Burial flag sold at FL flea market returned to soldier's relative in PA

- All it took for Tina Callen's instinct to kick in was one star showing from a partially-open box at the flea market at Hillsborough and 22nd.

For $25, she bought the box containing a 5' by 9' flag and a letter dated September 29, 1951, from Arlington National Cemetery to Frank Fischer of Central Pennsylvania.

"It was just a feeling about it. That it should have something better than the ground of the flea market," she said. "I knew we couldn't leave without it. I knew it had to be a burial flag."

The letter said, "The flag was draped over the coffin of your late beloved son, Ralph R. Fischer."

When Callen realized what she had picked up at the flea market, she decided to mail it to Soldiers and Sailors Memorial Hall in Pittsburgh.

The memorial hall posted on Facebook, hoping to find the Fischer family. The post was shared 400 times.

"By Monday, [memorial hall staff] had a contact of the nephew who was the namesake of the gentleman who was killed," said Callen.

Ralph R. Fischer's nephew - Ralph J. Fischer - was contacted on Facebook by someone who saw the post.

"It is something I always talked about, being my namesake," said Ralph J. Fischer. "I always talked to my parents and said, 'Hey, I would love to have that flag.'"

The last he knew, his grandparents had it at their nursing home in Fort Lauderdale. But they died 20 years ago. 

Without the flag, he clung to pictures and stories of his fallen uncle. Ralph R. Fischer was a month shy of his 21st birthday when he was killed in Korea.

"I had no clue where [the flag was]," said Fischer. "I never got to meet him."

Tuesday, thanks to Tina and the folks at Soldiers and Sailors, the wait was over. 

"It brings it home," said Fischer. "A sense of reality.
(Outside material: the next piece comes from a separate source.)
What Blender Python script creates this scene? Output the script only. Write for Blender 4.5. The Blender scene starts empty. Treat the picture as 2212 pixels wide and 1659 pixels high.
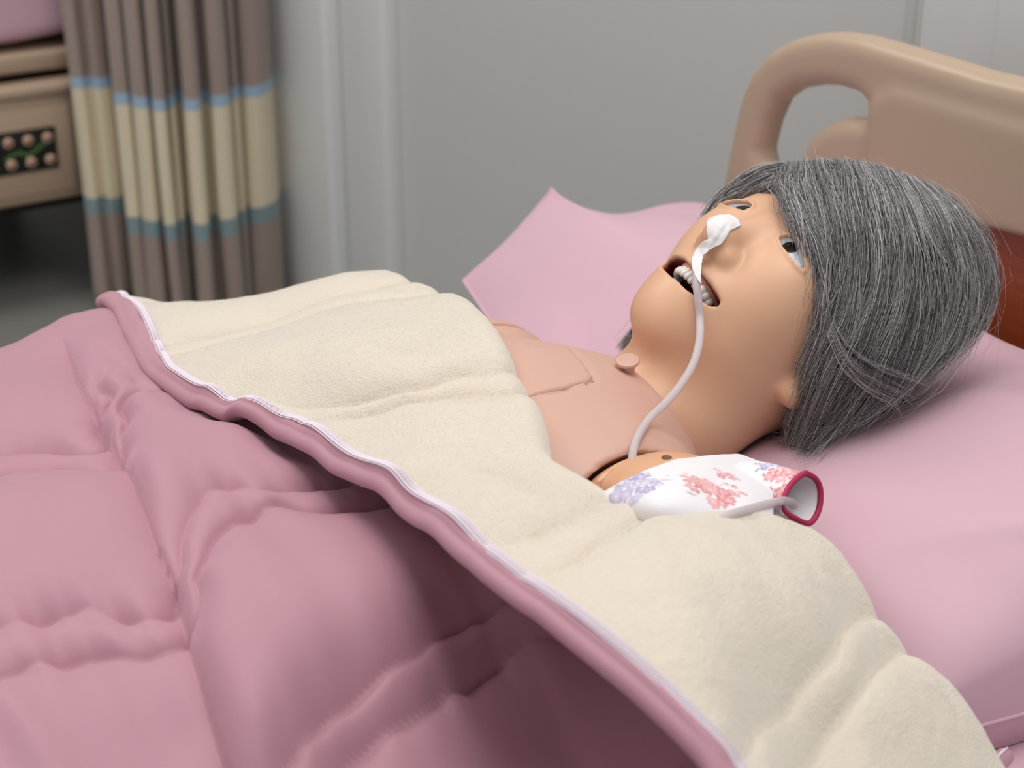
import bpy, math, random
import numpy as np
from mathutils import Vector, Matrix

# ---------------------------------------------------------------- camera
W, H, FPX = 2212, 1659, 3600.0
PITCH, YAW = math.radians(24.1), math.radians(57.6)
CAM = np.array([-.82, -.884, 1.167])
FW = np.array([math.cos(YAW)*math.cos(PITCH), math.sin(YAW)*math.cos(PITCH), -math.sin(PITCH)])
RT = np.array([math.sin(YAW), -math.cos(YAW), 0.0])
UP = np.cross(RT, FW)
scene = bpy.context.scene
col = scene.collection
cd = bpy.data.cameras.new('camera'); cam = bpy.data.objects.new('camera', cd); col.objects.link(cam)
cd.sensor_fit = 'HORIZONTAL'; cd.sensor_width = 36; cd.lens = 36*FPX/W
cd.clip_start = .02; cd.clip_end = 60
cd.dof.use_dof = True; cd.dof.focus_distance = 1.16; cd.dof.aperture_fstop = 7.0
cam.matrix_world = Matrix(((RT[0], UP[0], -FW[0], CAM[0]), (RT[1], UP[1], -FW[1], CAM[1]), (RT[2], UP[2], -FW[2], CAM[2]), (0, 0, 0, 1)))
scene.camera = cam

# ---------------------------------------------------------------- world, lights, exposure
wd = bpy.data.worlds.new('world'); scene.world = wd; wd.use_nodes = True
wd.node_tree.nodes['Background'].inputs[0].default_value = (.95, .97, 1, 1)
wd.node_tree.nodes['Background'].inputs[1].default_value = .50
def area(name, loc, size, sy, power, color=(1, .97, .93)):
    l = bpy.data.lights.new(name, 'AREA'); l.shape = 'RECTANGLE'; l.size = size; l.size_y = sy; l.energy = power; l.color = color
    o = bpy.data.objects.new(name, l); o.location = loc; col.objects.link(o); return o
LAMPS = [(-.16, -.22), (-1.9, .6), (-.75, 1.60), (-.30, -1.35)]  # last one is an added fill, brightening the near faces
for lx, ly in LAMPS:
    area('ceiling_lamp_light', (lx, ly, 2.62), 1.15, 1.15, (18.5, 9, 23, 9)[LAMPS.index((lx, ly))])
scene.view_settings.view_transform = 'Standard'; scene.view_settings.look = 'None'
scene.view_settings.gamma = 1; scene.view_settings.use_curve_mapping = False
scene.view_settings.exposure = 0.0

# ---------------------------------------------------------------- helpers
rng = np.random.default_rng(7)
def ray(px, py):
    return FW + RT*(px-W/2)/FPX - UP*(py-H/2)/FPX
def at(px, py, ax, v):
    d = ray(px, py); i = 'xyz'.index(ax); return CAM + d*(v-CAM[i])/d[i]
def pz(px, py, z): return at(px, py, 'z', z)
def proj(p):
    q = np.asarray(p)-CAM; z = q@FW
    return np.stack([W/2+FPX*(q@RT)/z, H/2-FPX*(q@UP)/z], -1)

def srgb(r, g, b):
    f = lambda c: c/12.92 if c <= .04045 else ((c+.055)/1.055)**2.4
    return (f(r/255), f(g/255), f(b/255), 1)
def mat(name, color, rough=.6, bump=None, var=0, **kw):
    m = bpy.data.materials.new(name); m.use_nodes = True
    nt = m.node_tree; b = nt.nodes['Principled BSDF']
    b.inputs['Base Color'].default_value = color; b.inputs['Roughness'].default_value = rough
    for k, v in kw.items():
        b.inputs[k.replace('_', ' ')].default_value = v
    tc = nt.nodes.new('ShaderNodeTexCoord')
    if var:
        n = nt.nodes.new('ShaderNodeTexNoise'); n.inputs['Scale'].default_value = 9; n.inputs['Detail'].default_value = 4
        nt.links.new(tc.outputs['Object'], n.inputs['Vector'])
        mx = nt.nodes.new('ShaderNodeMix'); mx.data_type = 'RGBA'
        mx.inputs[6].default_value = tuple(c*(1-var) for c in color[:3])+(1,); mx.inputs[7].default_value = tuple(min(1, c*(1+var)) for c in color[:3])+(1,)
        nt.links.new(n.outputs['Fac'], mx.inputs[0]); nt.links.new(mx.outputs[2], b.inputs['Base Color'])
    prev = None
    for (sc, st, dist, det) in (bump or []):
        n = nt.nodes.new('ShaderNodeTexNoise'); n.inputs['Scale'].default_value = sc; n.inputs['Detail'].default_value = det
        nt.links.new(tc.outputs['Object'], n.inputs['Vector'])
        bp = nt.nodes.new('ShaderNodeBump'); bp.inputs['Strength'].default_value = st; bp.inputs['Distance'].default_value = dist
        nt.links.new(n.outputs['Fac'], bp.inputs['Height'])
        if prev: nt.links.new(prev.outputs['Normal'], bp.inputs['Normal'])
        prev = bp
    if prev: nt.links.new(prev.outputs['Normal'], b.inputs['Normal'])
    return m
def attr_color(m, attr='Col'):
    nt = m.node_tree; a = nt.nodes.new('ShaderNodeAttribute'); a.attribute_name = attr
    nt.links.new(a.outputs['Color'], nt.nodes['Principled BSDF'].inputs['Base Color'])

def mesh_obj(name, V, F, m, parent=None, smooth=True, colors=None):
    V = np.asarray(V, np.float32); me = bpy.data.meshes.new(name)
    if isinstance(F, np.ndarray):
        n, k = F.shape
        me.vertices.add(len(V)); me.vertices.foreach_set('co', V.ravel())
        me.loops.add(n*k); me.loops.foreach_set('vertex_index', F.astype(np.int32).ravel())
        me.polygons.add(n); me.polygons.foreach_set('loop_start', np.arange(0, n*k, k, dtype=np.int32))
        me.update(calc_edges=True)
    else:
        me.from_pydata(V.tolist(), [], F); me.update()
    me.polygons.foreach_set('use_smooth', np.full(len(me.polygons), smooth))
    if colors is not None:
        a = me.color_attributes.new('Col', 'FLOAT_COLOR', 'POINT')
        c = np.ones((len(V), 4), np.float32); c[:, :3] = colors; a.data.foreach_set('color', c.ravel())
    me.validate(); me.materials.append(m)
    o = bpy.data.objects.new(name, me); col.objects.link(o)
    if parent: o.parent = parent
    return o
def tag(o, label=None, cat=None, group=None, kind=None):
    if label: o['label'] = label
    if cat: o['category'] = cat
    if group: o['group'] = group
    if kind: o['kind'] = kind
    return o
def empty(name, label, cat, group=None):
    o = bpy.data.objects.new(name, None); o.empty_display_size = .05; col.objects.link(o)
    return tag(o, label, cat, group)
def grid_faces(nu, nv, closed_u=False, closed_v=False):
    i = np.arange(nu if closed_u else nu-1); j = np.arange(nv if closed_v else nv-1)
    I, J = np.meshgrid(i, j, indexing='ij'); I2 = (I+1) % nu; J2 = (J+1) % nv
    return np.stack([I*nv+J, I2*nv+J, I2*nv+J2, I*nv+J2], -1).reshape(-1, 4)
def flip(F): return F[:, ::-1].copy()
def box(name, lo, hi, m, parent=None, bev=0, seg=2):
    lo = np.array(lo, float); hi = np.array(hi, float)
    V = [[(lo, hi)[a][0], (lo, hi)[b][1], (lo, hi)[c][2]] for a in (0, 1) for b in (0, 1) for c in (0, 1)]
    F = [(0, 1, 3, 2), (4, 6, 7, 5), (0, 4, 5, 1), (2, 3, 7, 6), (0, 2, 6, 4), (1, 5, 7, 3)]
    o = mesh_obj(name, V, F, m, parent, smooth=False)
    if bev:
        md = o.modifiers.new('bevel', 'BEVEL'); md.width = bev; md.segments = seg; md.limit_method = 'NONE'
        o.data.polygons.foreach_set('use_smooth', np.full(len(o.data.polygons), True))
    return o
def resample(P, n):
    P = np.asarray(P, float); d = np.r_[0, np.cumsum(np.linalg.norm(np.diff(P, axis=0), axis=1))]
    t = np.linspace(0, d[-1], n); return np.stack([np.interp(t, d, P[:, k]) for k in range(P.shape[1])], -1)
def spline(P, n):
    """Catmull-Rom through the points, resampled evenly to n"""
    P = np.asarray(P, float); Q = np.vstack([2*P[0]-P[1], P, 2*P[-1]-P[-2]]); out = []
    for i in range(1, len(Q)-2):
        t = np.linspace(0, 1, 24, endpoint=False)[:, None]
        a, b, c, d = Q[i-1], Q[i], Q[i+1], Q[i+2]
        out.append(.5*((2*b)+(-a+c)*t+(2*a-5*b+4*c-d)*t*t+(-a+3*b-3*c+d)*t**3))
    out.append(P[-1:]); return resample(np.vstack(out), n)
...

It is real life history. Having it in front of you."

Now, after 67 years and a trip from Tampa to Pittsburgh, the flag has found its way to its rightful place.

"I am so glad we didn't just walk by it," said Callen. "I am just at a loss for words. It is just heartwarming that the flag is not being disposed of, but is going to a family member that can cherish it and pass it along."

How did the flag get from a nursing home in Fort Lauderdale to a flea market in Tampa? That mystery may never be solved.